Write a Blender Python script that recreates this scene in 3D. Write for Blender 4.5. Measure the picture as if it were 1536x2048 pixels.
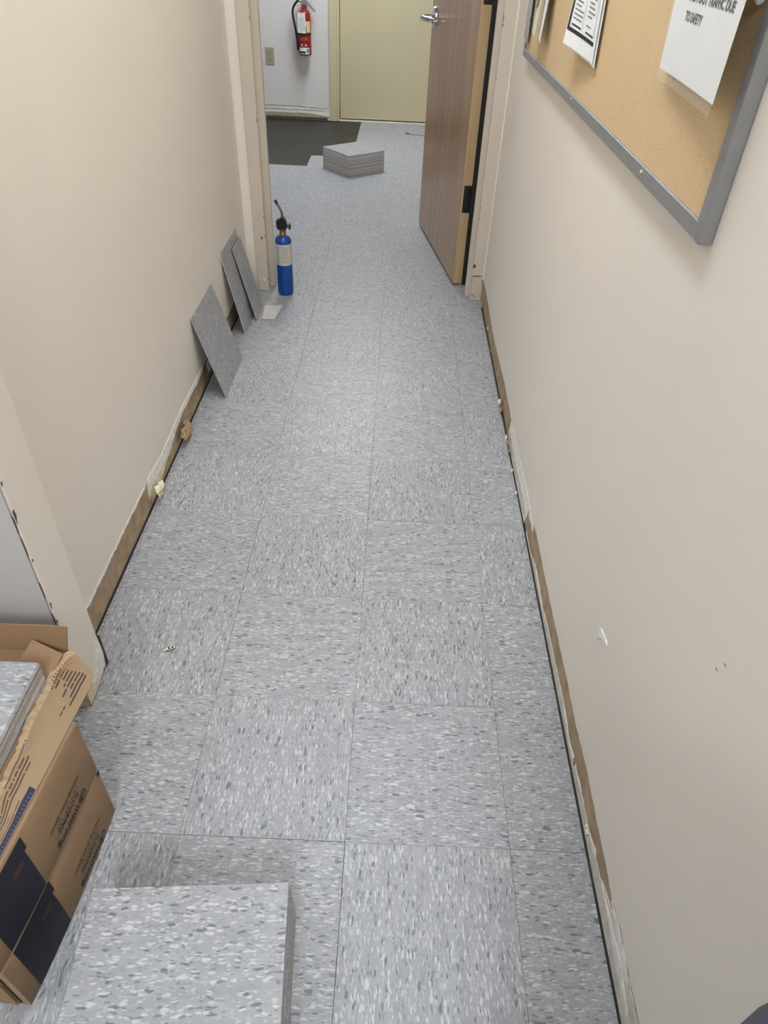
import bpy, bmesh, math, random
from mathutils import Vector, Matrix
random.seed(7)
S = bpy.context.scene
COL = S.collection
for o in list(bpy.data.objects):
    bpy.data.objects.remove(o)

# ------------------------------------------------------------------ camera
def look_axes(yaw, pitch, roll):
    f = Vector((math.sin(yaw)*math.cos(pitch), math.cos(yaw)*math.cos(pitch), -math.sin(pitch)))
    r = Vector((math.cos(yaw), -math.sin(yaw), 0)); u = r.cross(f)
    c, s = math.cos(roll), math.sin(roll)
    return c*r+s*u, c*u-s*r, f
r_, u_, f_ = look_axes(2.56854300e-03, 6.98825389e-01, 4.75436928e-02)
cam = bpy.data.objects.new('camera', bpy.data.cameras.new('camera'))
COL.objects.link(cam)
M = Matrix((r_, u_, -f_)).transposed().to_4x4()
M.translation = Vector((4.14334337e-02, -5.81203983e-01, 1.28788249))
cam.matrix_world = M
cam.data.sensor_fit = 'VERTICAL'; cam.data.sensor_height = 36.0; cam.data.sensor_width = 27.0
cam.data.lens = 1378.496/2048*36.0
cam.data.clip_start = 0.02
S.camera = cam

# ------------------------------------------------------------------ world, exposure
w = bpy.data.worlds.new('world'); S.world = w; w.use_nodes = True
w.node_tree.nodes['Background'].inputs[0].default_value = (0.6, 0.62, 0.65, 1)
w.node_tree.nodes['Background'].inputs[1].default_value = 0.15
S.view_settings.view_transform = 'Standard'; S.view_settings.look = 'None'
S.view_settings.gamma = 1.0; S.view_settings.use_curve_mapping = False
S.view_settings.exposure = 0.0
LAMP = dict(corridor=15.0, rear=30.0, alcove=6.5, far=22.0)

# ------------------------------------------------------------------ helpers
def lin(r, g, b):
    def c(v):
        v /= 255.0
        return v/12.92 if v <= .04045 else ((v+.055)/1.055)**2.4
    return (c(r), c(g), c(b), 1.0)

class NT:
    def __init__(s, name):
        s.m = bpy.data.materials.new(name); s.m.use_nodes = True
        s.t = s.m.node_tree; s.b = s.t.nodes['Principled BSDF']
    def n(s, typ, props=None, **inp):
        nd = s.t.nodes.new(typ)
        for k, v in (props or {}).items(): setattr(nd, k, v)
        for k, v in inp.items(): s.put(nd.inputs[k.replace('_', ' ')] if k.replace('_', ' ') in nd.inputs else nd.inputs[int(k[1:])], v)
        return nd
    def put(s, sock, v):
        if isinstance(v, bpy.types.NodeSocket): s.t.links.new(v, sock)
        else: sock.default_value = v
    def set(s, **kw):
        for k, v in kw.items(): s.put(s.b.inputs[k.replace('_', ' ')], v)
    def math(s, op, a, b=0.0, clamp=False):
        nd = s.n('ShaderNodeMath', dict(operation=op, use_clamp=clamp)); s.put(nd.inputs[0], a); s.put(nd.inputs[1], b); return nd.outputs[0]
    def mix(s, f, a, b):
        nd = s.n('ShaderNodeMix', dict(data_type='RGBA')); s.put(nd.inputs[0], f); s.put(nd.inputs[6], a); s.put(nd.inputs[7], b); return nd.outputs[2]
    def ramp(s, f, lo, hi):
        nd = s.n('ShaderNodeMapRange'); s.put(nd.inputs[0], f); nd.inputs[1].default_value = lo; nd.inputs[2].default_value = hi; return nd.outputs[0]
    def vscale(s, v, sc):
        nd = s.n('ShaderNodeVectorMath', dict(operation='MULTIPLY')); s.put(nd.inputs[0], v); nd.inputs[1].default_value = sc; return nd.outputs[0]
    def vadd(s, a, b):
        nd = s.n('ShaderNodeVectorMath', dict(operation='ADD')); s.put(nd.inputs[0], a); s.put(nd.inputs[1], b); return nd.outputs[0]
    def obj(s): return s.n('ShaderNodeTexCoord').outputs['Object']
    def noise(s, v, scale, detail=3, rough=.55):
        nd = s.n('ShaderNodeTexNoise'); s.put(nd.inputs['Vector'], v); nd.inputs['Scale'].default_value = scale
        nd.inputs['Detail'].default_value = detail; nd.inputs['Roughness'].default_value = rough; return nd
    def bump(s, h, strength=.2, dist=.001):
        nd = s.n('ShaderNodeBump'); s.put(nd.inputs['Height'], h); nd.inputs['Strength'].default_value = strength
        nd.inputs['Distance'].default_value = dist; s.t.links.new(nd.outputs[0], s.b.inputs['Normal'])

def plain(name, rgb, rough=.5, metal=0.0, var=.06, scale=30, spec=.5, bump=0.0):
    t = NT(name); v = t.obj(); n = t.noise(v, scale, 4)
    c = lin(*rgb); d = tuple(x*(1-var*2) for x in c[:3])+(1,); e = tuple(min(1, x*(1+var)) for x in c[:3])+(1,)
    t.set(Base_Color=t.mix(t.ramp(n.outputs[0], .3, .7), d, e), Roughness=rough, Metallic=metal)
    t.b.inputs['Specular IOR Level'].default_value = spec
    if bump: t.bump(n.outputs[0], bump, .002)
    return t.m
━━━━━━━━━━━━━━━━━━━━
What the task asks: Which lines include the word "scene"? Copy every one of them.

Answer to the task:
Write a Blender Python script that recreates this scene in 3D. Write for Blender 4.5. Measure the picture as if it were 1536x2048 pixels.
S = bpy.context.scene